At its heart, Umrika is a film about American mythology, how different cultures perceive each other and what they consider 'exotic', and migration and belonging. These messages had an impact on Revolori. 

"It gave me a bit more cultural understanding of my family. I'm not Indian but I have parents from a different country so it gave me an understanding of how they view America in a different way than I do and it kind of gave me a closer understanding [of] what they mean and what they strived for... So that was something that I really took to heart after we finished the movie."

Revolori has been acting since he was two, and among his many roles has been cast as characters who are Maori, Hispanic (which he identifies as) and now Indian.

"I find it very refreshing. I think I am very, extremely fortunate to be allowed to play a lot of different roles and play a lot of different ethnicities and I'm just very happy to keep getting the opportunity."

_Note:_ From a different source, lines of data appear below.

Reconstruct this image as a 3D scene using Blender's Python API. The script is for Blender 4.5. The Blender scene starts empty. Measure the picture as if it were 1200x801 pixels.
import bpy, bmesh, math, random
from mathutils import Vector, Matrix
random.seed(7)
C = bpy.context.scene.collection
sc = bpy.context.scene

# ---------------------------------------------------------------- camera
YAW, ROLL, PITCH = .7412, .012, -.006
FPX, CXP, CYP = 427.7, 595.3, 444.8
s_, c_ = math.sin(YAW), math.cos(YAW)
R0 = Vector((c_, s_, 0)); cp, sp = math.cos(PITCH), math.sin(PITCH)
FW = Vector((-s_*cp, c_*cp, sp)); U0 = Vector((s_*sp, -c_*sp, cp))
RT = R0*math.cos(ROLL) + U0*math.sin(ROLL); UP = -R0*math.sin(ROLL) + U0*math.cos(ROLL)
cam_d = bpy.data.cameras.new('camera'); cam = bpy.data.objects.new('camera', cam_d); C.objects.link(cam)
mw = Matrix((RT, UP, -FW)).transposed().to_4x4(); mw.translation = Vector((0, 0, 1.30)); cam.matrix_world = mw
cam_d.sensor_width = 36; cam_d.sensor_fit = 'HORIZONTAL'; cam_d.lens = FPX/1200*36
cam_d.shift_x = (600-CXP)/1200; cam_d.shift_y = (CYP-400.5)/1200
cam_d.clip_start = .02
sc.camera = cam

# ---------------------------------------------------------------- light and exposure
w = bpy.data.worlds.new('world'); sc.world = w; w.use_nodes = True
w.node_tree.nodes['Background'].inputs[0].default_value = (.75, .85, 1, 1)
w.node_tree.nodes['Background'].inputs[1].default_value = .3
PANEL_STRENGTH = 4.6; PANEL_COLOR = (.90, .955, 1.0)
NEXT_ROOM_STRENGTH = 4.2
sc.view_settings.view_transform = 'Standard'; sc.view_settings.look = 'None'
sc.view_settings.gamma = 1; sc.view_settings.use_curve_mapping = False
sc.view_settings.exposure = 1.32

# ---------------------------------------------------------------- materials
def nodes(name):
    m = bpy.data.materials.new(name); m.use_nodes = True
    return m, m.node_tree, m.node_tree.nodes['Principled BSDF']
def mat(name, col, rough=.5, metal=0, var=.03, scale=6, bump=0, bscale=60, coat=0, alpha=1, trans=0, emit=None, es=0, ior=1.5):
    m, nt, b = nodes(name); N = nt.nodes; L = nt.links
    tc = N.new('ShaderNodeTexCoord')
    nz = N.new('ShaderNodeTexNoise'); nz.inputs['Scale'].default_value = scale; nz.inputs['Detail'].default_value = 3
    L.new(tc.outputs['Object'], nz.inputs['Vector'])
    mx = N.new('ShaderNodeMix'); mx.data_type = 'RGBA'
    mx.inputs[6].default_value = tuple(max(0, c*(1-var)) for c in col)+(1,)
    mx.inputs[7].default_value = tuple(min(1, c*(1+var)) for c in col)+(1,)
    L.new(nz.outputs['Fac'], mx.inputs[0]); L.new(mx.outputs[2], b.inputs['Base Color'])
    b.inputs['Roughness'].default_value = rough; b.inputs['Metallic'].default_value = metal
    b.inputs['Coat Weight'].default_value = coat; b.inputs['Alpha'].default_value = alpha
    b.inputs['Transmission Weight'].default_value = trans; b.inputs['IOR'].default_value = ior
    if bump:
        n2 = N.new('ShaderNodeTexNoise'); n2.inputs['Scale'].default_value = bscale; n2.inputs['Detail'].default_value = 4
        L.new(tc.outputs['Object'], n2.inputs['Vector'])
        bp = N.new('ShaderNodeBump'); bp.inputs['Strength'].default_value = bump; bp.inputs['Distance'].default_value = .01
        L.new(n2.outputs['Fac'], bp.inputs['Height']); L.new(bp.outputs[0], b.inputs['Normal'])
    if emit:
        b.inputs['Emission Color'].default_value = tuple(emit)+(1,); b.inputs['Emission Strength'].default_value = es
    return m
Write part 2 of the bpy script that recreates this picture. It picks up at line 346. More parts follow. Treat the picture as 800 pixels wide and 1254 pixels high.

While Revolori has also had roles where ethnicity is irrelevant to the characters, he has definitely noticed the pervasive whiteness of Hollywood — a topic that has been picking up steam in the last few years, with op-eds tackling issues of white-washing, structural racism in pop culture and media, and cultural appropriation. Making the rounds earlier this year was Dylan Marron's Every Single Word project, in which movies are cut and edited down to only the lines spoken by people of colour, resulting in some extremely short videos (some of which contain zero scenes).

"It's just something that needs to be changing," Revolori says of Hollywood's diversity problem. "It's something that definitely needs to happen. I don't want it to be something where people say, 'we need to do this', 'we have to do this', or anything like that, I just want people to understand that it should happen. It's just sad because you go in for [a role] and they already have their minds made up that they are not even gonna look at your tape… The only reason they had you come into the audition was so that way they could say 'look, a character a brown guy auditioned for' and now no one can complain... It should change. People should learn. We'll see whatever happens 20 years from now, 30 years from now, 50 years from now... We can only hope and knock on wood for the future."

Coming up, you'll be able to see Revolori in Ricardo de Montreuil's Low Riders, in the Duplass brothers' Table 19 alongside Anna Kendrick, and in the J Blake-directed sci-fi thriller The 5th Wave.